Goal of the exercise:
Extract the first line of the entries below and every line after it up to the one containing "R = math.radians", both kept. Pictures are excluded.

Working data:
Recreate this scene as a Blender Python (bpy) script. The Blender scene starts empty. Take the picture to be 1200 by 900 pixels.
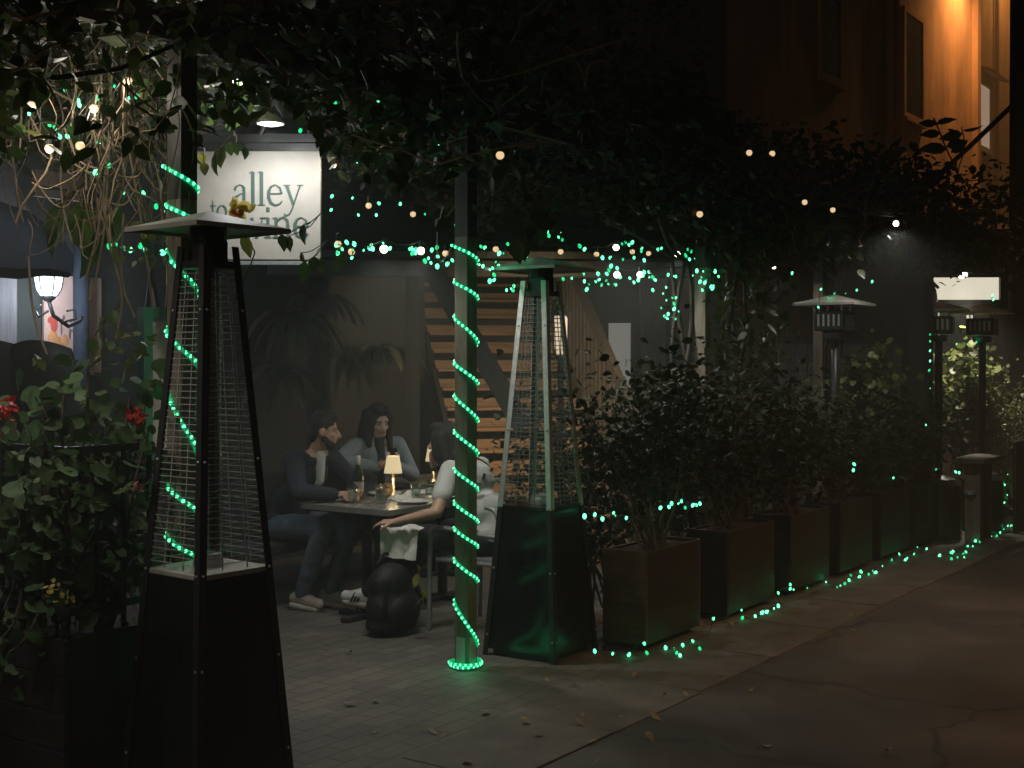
import bpy, bmesh, math, random
import numpy as np
from mathutils import Vector, Matrix, Euler

HAZE = 0.014
random.seed(11)
RNG = np.random.default_rng(11)
SC = bpy.context.scene
COL = SC.collection
R = math.radians

# ------------------------------------------------------------------ frames
F, HX, HY, CAMZ = 1500.0, 600.0, 422.0, 1.7       # focal length and horizon of the photograph (1200 x 900)
RZ = R(55.0)                                       # direction of the alley
SV = Vector((math.cos(RZ), math.sin(RZ), 0))       # along the alley, away
NV = Vector((SV.y, -SV.x, 0))                      # across, towards the road
ORG = Vector((-0.255, 7.08, 0))                    # foot of the front pergola post


def S(a, b, z=0.0):
    return ORG + SV * a + NV * b + Vector((0, 0, z))


def at(px, py, d):
    return Vector(((px - HX) / F * d, d, CAMZ - (py - HY) / F * d))


def on_ground(px, py, z=0.0):
    return at(px, py, F * (CAMZ - z) / (py - HY))


def on_b(px, py, b0):
    r = (px - HX) / F
    a = (r * (ORG.y + NV.y * b0) - ORG.x - NV.x * b0) / (SV.x - SV.y * r)
    d = ORG.y + SV.y * a + NV.y * b0
    return at(px, py, d)


def to_ab(v):
    q = Vector((v[0], v[1], 0)) - ORG
    return q.dot(SV), q.dot(NV)


# ------------------------------------------------------------------ materials
def principled(name):
    m = bpy.data.materials.new(name)
    m.use_nodes = True
    nt = m.node_tree
    return m, nt, nt.nodes['Principled BSDF'], nt.nodes['Material Output']


def ramp(nt, stops):
    n = nt.nodes.new('ShaderNodeValToRGB')
    e = n.color_ramp.elements
    while len(e) < len(stops):
        e.new(0.5)
    for k, (p, c) in enumerate(stops):
        e[k].position = p
        e[k].color = (*c, 1)
    return n


def mat(name, col, rough=0.6, metal=0.0, var=0.25, scale=14.0, bump=0.0, bscale=60.0, stretch=None, spec=0.5, coat=0.0):
    m, nt, p, o = principled(name)
    tc = nt.nodes.new('ShaderNodeTexCoord')
    mp = nt.nodes.new('ShaderNodeMapping')
    nt.links.new(tc.outputs['Object'], mp.inputs['Vector'])
    if stretch:
        mp.inputs['Scale'].default_value = stretch
    nz = nt.nodes.new('ShaderNodeTexNoise')
    nz.inputs['Scale'].default_value = scale
    nz.inputs['Detail'].default_value = 6
    nz.inputs['Roughness'].default_value = 0.65
    nt.links.new(mp.outputs['Vector'], nz.inputs['Vector'])
    lo = tuple(c * (1 - var) for c in col)
    hi = tuple(min(1, c * (1 + var)) for c in col)
    r = ramp(nt, [(0.3, lo), (0.7, hi)])
    nt.links.new(nz.outputs['Fac'], r.inputs['Fac'])
    nt.links.new(r.outputs['Color'], p.inputs['Base Color'])
    p.inputs['Roughness'].default_value = rough
    p.inputs['Metallic'].default_value = metal
    p.inputs['Specular IOR Level'].default_value = spec
    p.inputs['Coat Weight'].default_value = coat
    mr = nt.nodes.new('ShaderNodeMapRange')
    mr.inputs['To Min'].default_value = max(0.02, rough - 0.12)
    mr.inputs['To Max'].default_value = min(1, rough + 0.12)
    nt.links.new(nz.outputs['Fac'], mr.inputs['Value'])
    nt.links.new(mr.outputs['Result'], p.inputs['Roughness'])
    if bump:
        n2 = nt.nodes.new('ShaderNodeTexNoise')
        n2.inputs['Scale'].default_value = bscale
        n2.inputs['Detail'].default_value = 4
        nt.links.new(mp.outputs['Vector'], n2.inputs['Vector'])
        b = nt.nodes.new('ShaderNodeBump')
        b.inputs['Strength'].default_value = bump
        b.inputs['Distance'].default_value = 0.01
        nt.links.new(n2.outputs['Fac'], b.inputs['Height'])
        nt.links.new(b.outputs['Normal'], p.inputs['Normal'])
    return m


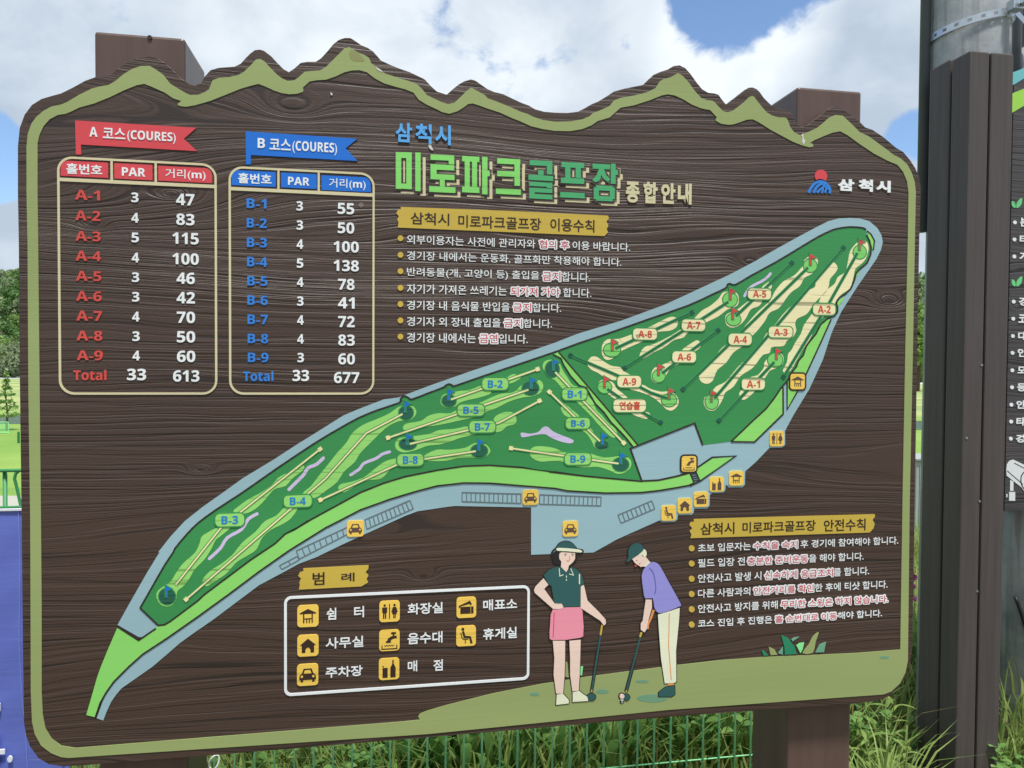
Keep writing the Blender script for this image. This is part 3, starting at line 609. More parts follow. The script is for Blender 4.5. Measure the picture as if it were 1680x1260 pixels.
def fl(z, *p): return smooth(Z(z, *p), 3)
def cat(*ls): return smooth([p for l in ls for p in l], 3)
HOLES = [
 dict(n='A-8', t='A', fair=[fl('a', 365, 325, 372, 270, 410, 237, 480, 235, 570, 205, 700, 150, 820, 90, 870, 86, 888, 115, 878, 155, 830, 180, 740, 190, 650, 250, 560, 290, 480, 330, 440, 370, 400, 380, 375, 360)], green=('a', 435, 312, 57, 46), flag=('a', 437, 315), line=Z('a', 458, 302, 985, 52), lab=('a', 580, 165, 743, 240)),
 dict(n='A-7', t='A', fair=[cat(Z('a', 625, 350, 660, 292, 740, 265, 880, 190), Z('b', -30, 980, 0, 950, 60, 890, 130, 850, 200, 790, 240, 735, 300, 728, 355, 735, 375, 790, 360, 850, 280, 880, 200, 940, 100, 990), Z('a', 960, 190, 930, 225, 860, 245, 800, 290, 720, 330, 650, 370))], green=('b', 300, 797, 60, 60), flag=('b', 300, 797), line=Z('b', 285, 815, 100, 935)+Z('a', 520, 435), lab=('a', 915, 103, 1075, 180)),
 dict(n='A-6', t='A', fair=[fl('a', 705, 490, 722, 440, 770, 420, 850, 385, 900, 380, 900, 405, 850, 430, 810, 480, 790, 525, 745, 540, 715, 522), fl('a', 920, 310, 990, 260, 1025, 245, 1042, 262, 1045, 290, 1010, 320, 960, 345, 910, 345)], green=('a', 757, 492, 42, 40), flag=('a', 755, 485), line=Z('a', 780, 472, 1165, 175), lab=('a', 850, 322, 1012, 397)),
 dict(n='A-5', t='A', fair=[fl('b', 258, 970, 275, 920, 350, 890, 430, 830, 500, 790, 575, 800, 550, 850, 480, 880, 440, 950, 400, 1000, 340, 1035, 280, 1025), fl('b', 575, 690, 630, 646, 648, 655, 660, 682, 640, 712, 590, 715)], green=('b', 330, 967, 60, 50), flag=('b', 322, 965), line=Z('b', 350, 938, 830, 480), lab=('b', 453, 703, 650, 793)),
 dict(n='A-4', t='A', fair=[cat(Z('b', 930, 500, 945, 450, 1000, 415, 1050, 440, 1052, 500, 1010, 570, 940, 610, 900, 680, 830, 730, 780, 790, 720, 870, 640, 910, 600, 980, 520, 1080, 440, 1150), Z('a', 1335, 285, 1270, 330, 1220, 400, 1160, 450, 1130, 520, 1090, 545, 1045, 525, 1035, 470, 1080, 430, 1130, 380, 1190, 300, 1260, 250), Z('b', 400, 1060, 450, 1000, 540, 900, 640, 810, 690, 720, 760, 640, 850, 590, 900, 540))], green=('b', 990, 505, 56, 54), flag=('b', 990, 500), line=Z('b', 970, 520)+Z('a', 925, 580), lab=('a', 1237, 200, 1395, 277)),
 dict(n='A-3', t='A', fair=[cat(Z('b', 1150, 500, 1190, 475, 1225, 515, 1210, 560, 1160, 620, 1150, 680, 1120, 740, 1060, 790, 1010, 850, 960, 920, 880, 960, 860, 1010, 870, 1060, 840, 1120, 790, 1150), Z('c', 760, 40, 660, 50, 640, 100, 580, 120, 520, 200, 480, 240, 390, 300, 330, 390, 260, 440, 240, 490, 200, 560, 160, 595, 110, 590, 75, 540, 85, 480, 130, 455, 180, 390, 260, 350, 320, 280, 400, 190, 500, 110, 560, 40), Z('b', 560, 1180, 620, 1080, 690, 1010, 750, 930, 830, 850, 920, 790, 960, 720, 1030, 690, 1040, 620, 1100, 560))], green=('c', 142, 520, 54, 62), flag=('c', 138, 520), line=Z('b', 1275, 350)+Z('c', 165, 490), lab=('b', 632, 1030, 835, 1122), rev=True),
 dict(n='A-2', t='A', fair=[cat(Z('b', 1315, 470, 1330, 390, 1370, 330, 1420, 290, 1475, 298, 1492, 360, 1470, 440, 1430, 490, 1380, 530, 1360, 610, 1330, 700, 1260, 750, 1210, 810, 1190, 880, 1110, 940, 1060, 990, 1020, 1060, 990, 1130), Z('c', 920, 80, 890, 135, 860, 185, 825, 248, 775, 270, 755, 250, 790, 180, 800, 110), Z('b', 830, 1230, 860, 1170, 910, 1090, 940, 1010, 1020, 900, 1060, 830, 1090, 760, 1150, 700, 1200, 660, 1230, 600, 1290, 560))], green=('b', 1416, 388, 54, 56), flag=('b', 1412, 372), line=Z('c', 760, 305)+Z('b', 1155, 820, 1395, 395), lab=('b', 1013, 832, 1203, 928), rev=True),
 dict(n='A-1', t='A', fair=[fl('c', 620, 150, 650, 112, 700, 100, 745, 112, 762, 150, 750, 200, 700, 230, 640, 255, 600, 315, 560, 320, 475, 310, 540, 290, 590, 230, 595, 190), fl('c', 380, 470, 390, 430, 440, 405, 515, 420, 460, 480, 410, 505)], green=('c', 688, 162, 62, 58), flag=('c', 697, 155), line=Z('c', 680, 178, 205, 680), lab=('c', 400, 320, 597, 415)),
 dict(n='A-9', t='A', fair=[fl('a', 265, 405, 290, 362, 325, 357, 370, 385, 430, 420, 490, 430, 520, 460, 570, 490, 560, 520, 460, 520, 400, 510, 340, 470, 290, 445), fl('a', 550, 575, 640, 550, 700, 580, 780, 600, 840, 595, 888, 640, 890, 690, 850, 728, 810, 720, 780, 690, 720, 640, 640, 605)], green=('a', 828, 658, 50, 42), flag=('a', 828, 650), line=Z('a', 815, 645, 700, 605, 480, 490, 150, 348), lab=('a', 472, 490, 634, 568)),
 dict(n='연습홀', t='A', fair=[fl('a', 335, 570, 345, 535, 380, 515, 440, 535, 470, 580, 545, 645, 470, 655, 400, 610, 360, 600), fl('a', 570, 745, 640, 733, 690, 745, 696, 765, 668, 766, 680, 785, 640, 780, 600, 765)], green=('a', 385, 568, 46, 40), flag=('a', 383, 570), line=Z('a', 402, 580, 600, 718, 770, 808), lab=('a', 445, 650, 667, 738)),
 dict(n='B-1', t='B', fair=[fl('e', 578, 210, 600, 170, 660, 158, 720, 185, 745, 240, 790, 310, 830, 370, 890, 400, 960, 460, 1010, 520, 1040, 590, 1090, 640, 1130, 690, 1200, 750, 1220, 800, 1200, 830, 1150, 810, 1060, 720, 1000, 650, 920, 570, 850, 500, 750, 410, 690, 340, 640, 310, 590, 250)], green=('e', 660, 240, 58, 68), flag=('e', 670, 250), line=Z('e', 685, 265, 1275, 875), lab=('e', 747, 405, 955, 503)),
 dict(n='B-2', t='B', fair=[fl('d', 572, 455, 590, 412, 640, 395, 720, 380, 800, 370, 880, 340, 930, 350, 960, 395, 870, 430, 780, 450, 720, 470, 680, 500, 620, 508, 582, 488), fl('d', 1060, 300, 1120, 253, 1170, 262, 1185, 280, 1130, 315, 1080, 325)], green=('d', 637, 455, 52, 44), flag=('d', 635, 450), line=Z('d', 652, 445, 1315, 213), lab=('d', 892, 282, 1088, 370)),
 dict(n='B-5', t='B', fair=[fl('d', 285, 660, 310, 630, 420, 610, 480, 570, 560, 550, 650, 550, 720, 510, 850, 480, 960, 430, 1040, 400, 1130, 390, 1200, 330, 1270, 300, 1335, 300, 1358, 340, 1340, 390, 1280, 420, 1200, 430, 1100, 460, 1000, 510, 900, 550, 830, 580, 700, 610, 560, 640, 420, 660, 330, 680, 295, 678)], green=('d', 1260, 358, 62, 52), flag=('d', 1265, 362), line=Z('d', 1245, 370, 170, 738), lab=('d', 703, 484, 905, 568)),
 dict(n='B-7', t='B', fair=[fl('d', 225, 790, 250, 745, 330, 730, 480, 710, 560, 680, 680, 670, 790, 650, 880, 690, 800, 720, 720, 740, 640, 770, 560, 790, 470, 800, 390, 830, 300, 850, 240, 832), fl('d', 980, 590, 1050, 545, 1120, 543, 1150, 580, 1145, 630, 1080, 650, 1040, 685, 985, 688)], green=('d', 322, 785, 64, 42), flag=('d', 318, 792), line=Z('d', 337, 785, 800, 675, 1020, 622, 1330, 455), lab=('d', 793, 610, 990, 696)),
 dict(n='B-8', t='B', fair=[fl('d', 440, 880, 540, 830, 640, 830, 760, 815, 830, 780, 900, 780, 945, 815, 950, 850, 900, 890, 800, 890, 700, 895, 600, 915, 450, 912), fl('f', 710, 850, 730, 810, 820, 790, 930, 750, 1020, 680, 1120, 610, 1225, 590, 1215, 650, 1150, 690, 1080, 760, 970, 775, 880, 810, 760, 880)], green=('d', 868, 838, 62, 48), flag=('d', 865, 835), line=Z('d', 842, 840, 450, 900)+Z('f', 1205, 645, 555, 945), lab=('f', 1218, 550, 1440, 650)),
 dict(n='B-9', t='B', fair=[fl('e', 465, 960, 490, 915, 560, 903, 680, 920, 780, 958, 960, 960, 1060, 990, 1140, 1000, 1230, 990, 1310, 1000, 1340, 1040, 1330, 1090, 1280, 1130, 1220, 1140, 1150, 1110, 1050, 1080, 930, 1085, 820, 1065, 750, 1035, 650, 1030, 560, 1035, 490, 1005)], green=('e', 1248, 1060, 68, 56), flag=('e', 1250, 1055), line=Z('e', 1230, 1052, 305, 920), lab=('e', 768, 963, 990, 1060)),
 dict(n='B-6', t='B', fair=[fl('e', 735, 570, 768, 540, 830, 590, 890, 640, 870, 670, 780, 645, 745, 607), fl('e', 915, 760, 985, 745, 1030, 810, 1070, 840, 1130, 850, 1150, 890, 1130, 930, 1085, 943, 1030, 920, 1000, 860, 960, 800)], green=('e', 1088, 890, 56, 40), flag=('e', 1090, 885), line=Z('e', 1070, 860, 635, 435), lab=('e', 778, 660, 982, 750)),
 dict(n='B-3', t='B', fair=[cat(Z('g', 90, 1150, 100, 1100, 150, 1060, 210, 1020, 260, 940, 320, 860, 420, 770, 460, 690, 480, 630, 540, 590, 615, 555, 725, 550, 650, 620, 600, 660, 560, 740, 500, 830, 420, 910, 380, 980, 330, 1050, 270, 1100, 262, 1160, 230, 1215, 175, 1232, 120, 1210)), fl('g', 750, 415, 810, 360, 880, 310, 1000, 245, 1090, 180, 1130, 130, 1200, 90, 1260, 80, 1345, 25, 1360, 20, 1350, 60, 1260, 130, 1200, 195, 1110, 220, 1060, 270, 1000, 340, 930, 400, 850, 432)], green=('g', 182, 1145, 70, 68), flag=('g', 174, 1148), line=Z('g', 255, 1045, 640, 560, 830, 405)+Z('f', 553, 508), lab=('g', 598, 432, 845, 540)),
 dict(n='B-4', t='B', fair=[fl('f', 1380, 175, 1370, 220, 1320, 260, 1240, 265, 1140, 310, 1060, 380, 1000, 440, 900, 540, 850, 620, 760, 700, 700, 790, 610, 860, 500, 930, 405, 890, 470, 830, 540, 740, 620, 640, 700, 540, 780, 450, 830, 370, 920, 300, 1040, 250, 1150, 200, 1220, 150, 1290, 130, 1350, 140), fl('g', 485, 1020, 500, 980, 560, 920, 640, 870, 740, 790, 830, 680, 940, 590, 1020, 500, 1120, 450, 1200, 375, 1305, 375, 1250, 470, 1180, 520, 1080, 570, 1000, 640, 950, 740, 880, 790, 780, 850, 700, 940, 620, 1000, 540, 1050, 510, 1055)], green=('f', 1292, 195, 60, 58), flag=('f', 1285, 190), line=Z('f', 1262, 205, 950, 370, 600, 760, 455, 885)+Z('g', 1240, 395, 345, 1170), lab=('f', 243, 903, 480, 1003)),
]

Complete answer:
Recreate this scene as a Blender Python (bpy) script. The Blender scene starts empty. Take the picture to be 1200 by 900 pixels.
import bpy, bmesh, math, random
import numpy as np
from mathutils import Vector, Matrix, Euler

HAZE = 0.014
random.seed(11)
RNG = np.random.default_rng(11)
SC = bpy.context.scene
COL = SC.collection
R = math.radians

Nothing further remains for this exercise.